* _SHORT EXERCISE_
Copy, character for character, the lines running from the one with "M['window_gold'] = emit('lit_window_gold', (1, .62, .20), .45)" to the one with "M['shop_cool'] = emit('shop_cool_glow', (.65, .95, 1), 3.2)", ends included. Leave out every other line.

* _DATASET SECTION_

....

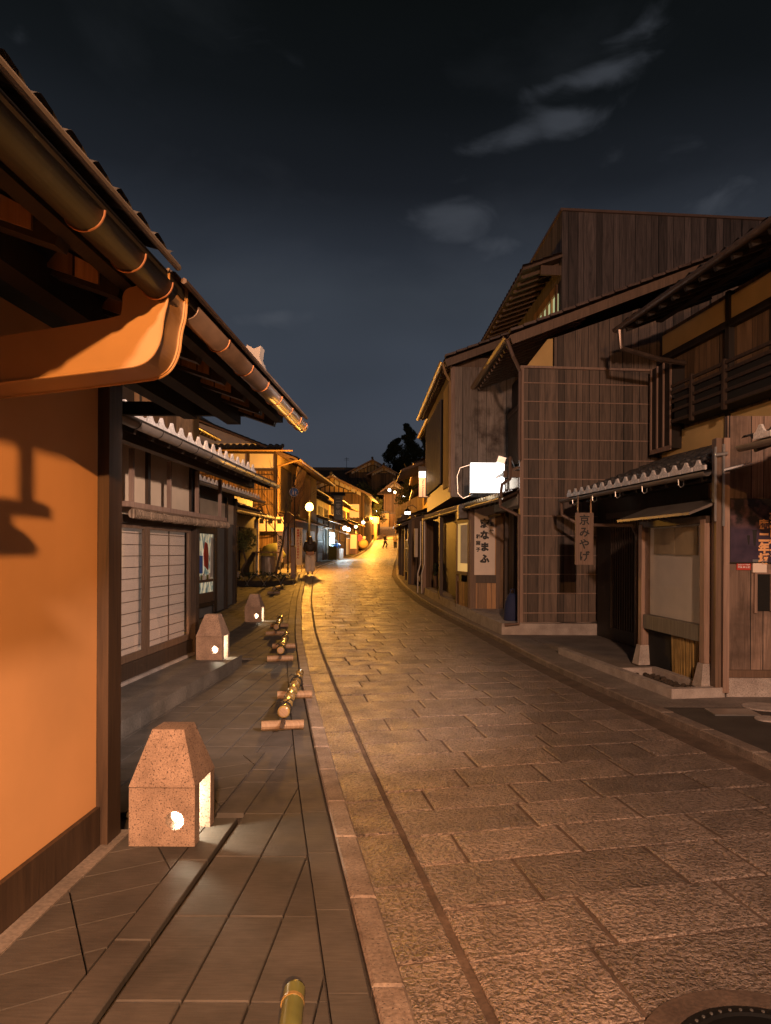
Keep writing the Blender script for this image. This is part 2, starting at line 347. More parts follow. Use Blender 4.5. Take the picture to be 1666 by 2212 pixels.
M['cloth_cream'] = plain('cloth_cream', (.82, .70, .60), .9, var=.06)
M['paper'] = plain('paper', (.86, .80, .70), .8, var=.06, bstr=0)
M['ink'] = plain('ink_black', (.010, .009, .008), .6, bstr=0)
M['ink_red'] = plain('ink_red', (.45, .06, .03), .6, bstr=0)
M['white'] = plain('white_paint', (.78, .78, .78), .4, var=.04, bstr=0)
M['sign_blue'] = plain('sign_blue', (.04, .20, .75), .4, var=.1, bstr=0)
M['sign_red'] = plain('sign_red', (.50, .05, .03), .5, bstr=0)
M['glass'] = glass('window_glass')
M['lamp_glow'] = emit('lamp_globe_glow', (1, .55, .14), 12)
M['sign_glow'] = emit('lightbox_glow', (1, .97, .93), 4.5)
M['sign_warm'] = emit('sign_warm_glow', (1, .55, .28), .55)
M['sign_hot'] = emit('sign_hot_glow', (1, .88, .72), 4)
M['bulb_white'] = emit('bulb_white_glow', (1, .95, .90), 14)
M['bulb_cream'] = emit('bulb_cream_glow', (1, .86, .55), 7)
M['bulb_warm'] = emit('bulb_warm_glow', (1, .72, .35), 8)
M['window_green'] = emit('lit_window', (.62, .70, .36), .55)
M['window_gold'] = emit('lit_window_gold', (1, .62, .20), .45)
M['window_cream'] = emit('lit_shop_window', (.80, .66, .42), .30)
M['shop_cool'] = emit('shop_cool_glow', (.65, .95, 1), 3.2)

def shop_interior():
    m, nt, bs = new_mat('shop_interior'); co = coords(nt, (1, 2.2, 1)); n = noise_n(nt, co, 3.2, 3, .6)
    r_ = nt.nodes.new('ShaderNodeValToRGB'); nt.links.new(n, r_.inputs[0]); e_ = r_.color_ramp.elements; e_[0].position = .34; e_[0].color = (.10, .07, .04, 1); e_[1].position = .66; e_[1].color = (.80, .74, .55, 1)
    for p, c in ((.43, (.16, .26, .24, 1)), (.50, (.55, .46, .30, 1)), (.57, (.85, .70, .42, 1))): q = e_.new(p); q.color = c
    nt.links.new(r_.outputs[0], bs.inputs['Base Color']); nt.links.new(r_.outputs[0], bs.inputs['Emission Color']); bs.inputs['Emission Strength'].default_value = .42
    return m
M['shop_interior'] = shop_interior()
# reed screens
def reed(name, c1, c2, horiz=True, sc=90):
    m, nt, bs = new_mat(name); co = coords(nt); sp = nt.nodes.new('ShaderNodeSeparateXYZ'); nt.links.new(co, sp.inputs[0])
    w = sp.outputs[2] if horiz else mth(nt, 'ADD', sp.outputs[0], sp.outputs[1])
    s = mth(nt, 'SINE', mth(nt, 'MULTIPLY', w, sc*6.0)); col = mixc(nt, rng(nt, s, -1, 1), c1, c2)
    v = rng(nt, noise_n(nt, co, 7, 4), .3, .7, .6, 1.25); col = mixc(nt, 1.0, col, v, 'MULTIPLY')
    nt.links.new(col, bs.inputs['Base Color']); bs.inputs['Roughness'].default_value = .75; bump(nt, bs, s, .5, .004)
    return m
M['reed'] = reed('reed_blind', (.20, .125, .07), (.44, .29, .17), True, 55)
M['reed_roll'] = reed('reed_roll', (.17, .115, .075), (.46, .34, .24), False, 26)

# paving: chiselled granite setts
def sett_material():
    m, nt, bs = new_mat('chiselled_granite'); co = coords(nt)
    c = mixc(nt, rng(nt, noise_n(nt, co, 5, 4), .3, .7), (.165, .130, .110), (.285, .225, .188))
    c = mixc(nt, 1.0, c, rng(nt, noise_n(nt, co, 130, 2), .3, .7, .7, 1.3), 'MULTIPLY')
    at = nt.nodes.new('ShaderNodeVertexColor'); at.layer_name = 'tint'; c = mixc(nt, 1.0, c, at.outputs[0], 'MULTIPLY')
    n1 = noise_n(nt, co, 46, 2, .5, .6); n2 = noise_n(nt, co, 110, 3, .6)
    pit = rng(nt, n1, .36, .60)
    h = mth(nt, 'ADD', pit, mth(nt, 'MULTIPLY', n2, .55))
    c = mixc(nt, rng(nt, pit, 0, .8, .62, 0), c, (.035, .025, .020, 1))
    nt.links.new(c, bs.inputs['Base Color'])
    nt.links.new(rng(nt, noise_n(nt, co, 3, 3), .3, .7, .40, .60), bs.inputs['Roughness']); bs.inputs['Specular IOR Level'].default_value = .5
    bump(nt, bs, h, .85, .012)
    return m
M['sett'] = sett_material()
def slate_material():
    m, nt, bs = new_mat('slate_tile'); co = coords(nt)
    c = mixc(nt, rng(nt, noise_n(nt, co, 3.5, 4), .3, .7), (.056, .052, .048), (.092, .084, .077))
    st = coords(nt, (9, 90, 1)); c = mixc(nt, 1.0, c, rng(nt, noise_n(nt, st, 1, 3), .3, .7, .85, 1.15), 'MULTIPLY')
    at = nt.nodes.new('ShaderNodeVertexColor'); at.layer_name = 'tint'; c = mixc(nt, 1.0, c, at.outputs[0], 'MULTIPLY')
    nt.links.new(c, bs.inputs['Base Color']); nt.links.new(rng(nt, noise_n(nt, co, 6, 3), .3, .7, .62, .80), bs.inputs['Roughness']); bs.inputs['Specular IOR Level'].default_value = .3
    bump(nt, bs, mth(nt, 'ADD', noise_n(nt, co, 90, 3), noise_n(nt, co, 12, 2)), .18, .005)
    return m
M['slate'] = slate_material()
M['slate_pale'] = stone('slate_pale', (.085, .078, .070), (.14, .128, .115), 4, 60, .65, .15, .003, 60, tint=True)
M['leaf_dark'] = plain('foliage_dark', (.030, .045, .018), .8, var=.5, scale=1, bstr=0)
M['leaf_mid'] = plain('foliage_mid', (.10, .105, .03), .7, var=.5, scale=1, bstr=0)
M['bark'] = plain('bark', (.07, .05, .035), .9, var=.3)

# ------------------------------------------------------------------ ground
mb = MB()
ys = [-60, -30, -12, -6]+[y*1.0 for y in range(-4, 110, 2)]+list(range(110, 430, 20))
xs = [-400, -150, -60, -30, -16, -10, -7, -4, -2, 0, 2, 4, 7, 10, 16, 30, 60, 150, 400]
rows = []
for y in ys:
    rows.append(mb.vs([(x, y, g(y)-.10+(max(0, abs(x+3)-14)*.16 if y > 60 else 0)*min(1, max(0, (y-60)/40))) for x in xs]))
for a, b in zip(rows, rows[1:]):
    for k in range(len(xs)-1): mb.face((a+k, a+k+1, b+k+1, b+k))
tag(mb.build('ground', M['earth']), kind='structure')

# road: mortar bed
mb = MB(); st = [y*.5 for y in range(-8, 60)]+[30+y*1.0 for y in range(0, 82)]
pr = None
for y in st:
    l, r = lk(y)+.0, rk(y)
    cur = mb.vs([(l-.12, y, g(y)-.014), (l+(r-l)*.33, y, g(y)-.006), (l+(r-l)*.66, y, g(y)-.006), (r+.02, y, g(y)-.014)])
    if pr is not None:
        for k in range(3): mb.face((pr+k, pr+k+1, cur+k+1, cur+k))
    pr = cur
tag(mb.build('road_bed', M['bed']), kind='structure')

# setts: rows across the road, slab by slab
mb = MB(); s = 0.0
def cl(y): return (lk(y)+rk(y))/2
def road_pt(y, t):      # t in metres from the left kerb line, measured along the local normal
    dl = (lk(y+.5)-lk(y-.5)); n = Vector((1, -dl, 0)).normalized(); n = Vector((n.x, -n.y*-1 if False else -dl/math.sqrt(1+dl*dl), 0))
    n = Vector((1, -(-dl)*-1, 0)).normalized() if False else Vector((1, -dl, 0)).normalized()
    return Vector((lk(y), y, 0))+n*t
def sett(y0, y1, t0, t1, tint, jit=.004, lift=.0, m=0, gap=.012):
    pa = [road_pt(y0, t0), road_pt(y0, t1), road_pt(y1, t1), road_pt(y1, t0)]
    c = sum(pa, Vector())/4; out = []; inn = []
    for p in pa:
        d = (c-p); d.normalize(); q = p+d*gap*1.1; out.append(q)
        inn.append(q+d*.014)
    dz = random.uniform(-.0025, .0025)+lift
    mb.curt = tint
    i = mb.vs([(p.x, p.y, g(p.y)-.016) for p in out]+[(p.x, p.y, g(p.y)-.004+dz) for p in out]+[(p.x, p.y, g(p.y)+.001+dz) for p in inn])
    mb.face((i+8, i+9, i+10, i+11), m)
    for k in range(4):
        mb.face((i+4+k, i+4+(k+1) % 4, i+8+(k+1) % 4, i+8+k), m); mb.face((i+k, i+(k+1) % 4, i+4+(k+1) % 4, i+4+k), m)
y = -3.0
while y < 104:
    dy = random.uniform(.36, .45) if y < 60 else .8
    dl = lk(y+.5)-lk(y-.5); k = math.sqrt(1+dl*dl); wid = (rk(y+.6)-lk(y))*1.0/k*1.0
    t = .275; first = True
    while t < wid-.12:
        w = random.uniform(.34, .92) if not first else random.uniform(.25, .85); first = False
        if wid-.10-(t+w) < .28: w = wid-.10-t
        sett(y, y+dy, t, t+w, random.uniform(.70, 1.22), gap=.0115, jit=0); t += w
    y += dy
y = -3.0
while y < 60:
    dy = random.uniform(.52, .64); sett(y, y+dy, 0.0, .250, random.uniform(.8, 1.05), lift=-.003, gap=.005); y += dy
tag(mb.build('road', M['sett']), kind='structure')

# kerbs
def kerb(name, fn, off0, off1, h, y0, y1, step=.62, mat=None, base=-.05):
    global mb
    mb = MB(); y = y0
    while y < y1:
        yy = y+step*random.uniform(.85, 1.15); a0, a1, b0, b1 = fn(y)+off0, fn(y)+off1, fn(yy-.008)+off0, fn(yy-.008)+off1; mb.curt = random.uniform(.85, 1.15)
        z0, z1 = g(y), g(yy); hh = h+random.uniform(-.003, .003); c = .010
        i = mb.vs([(a0, y, z0+base), (a1, y, z0+base), (b1, yy-.008, z1+base), (b0, yy-.008, z1+base),
                   (a0, y, z0+hh-c), (a1, y, z0+hh-c), (b1, yy-.008, z1+hh-c), (b0, yy-.008, z1+hh-c),
                   (a0+c, y+c, z0+hh), (a1-c, y+c, z0+hh), (b1-c, yy-.008-c, z1+hh), (b0+c, yy-.008-c, z1+hh)])
        mb.face((i+8, i+9, i+10, i+11))
        for k in range(4):
            mb.face((i+4+k, i+4+(k+1) % 4, i+8+(k+1) % 4, i+8+k)); mb.face((i+k, i+(k+1) % 4, i+4+(k+1) % 4, i+4+k))
        y = yy
    return tag(mb.build(name, mat or M['kerb']), kind='structure')
kerb('kerb_left', lk, -.125, -.005, .045, -3, 100)
kerb('kerb_right', rk, .0, .13, .065, -3, 100, .62)

from itertools import product
def clip(poly, f):
    out = []
    for a, b in zip(poly, poly[1:]+poly[:1]):
        fa, fb = f(a), f(b)
        if fa >= 0: out.append(a)
        if fa*fb < 0:
            t = fa/(fa-fb); out.append((a[0]+(b[0]-a[0])*t, a[1]+(b[1]-a[1])*t))
    return out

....

* _RESPONSE_
M['window_gold'] = emit('lit_window_gold', (1, .62, .20), .45)
M['window_cream'] = emit('lit_shop_window', (.80, .66, .42), .30)
M['shop_cool'] = emit('shop_cool_glow', (.65, .95, 1), 3.2)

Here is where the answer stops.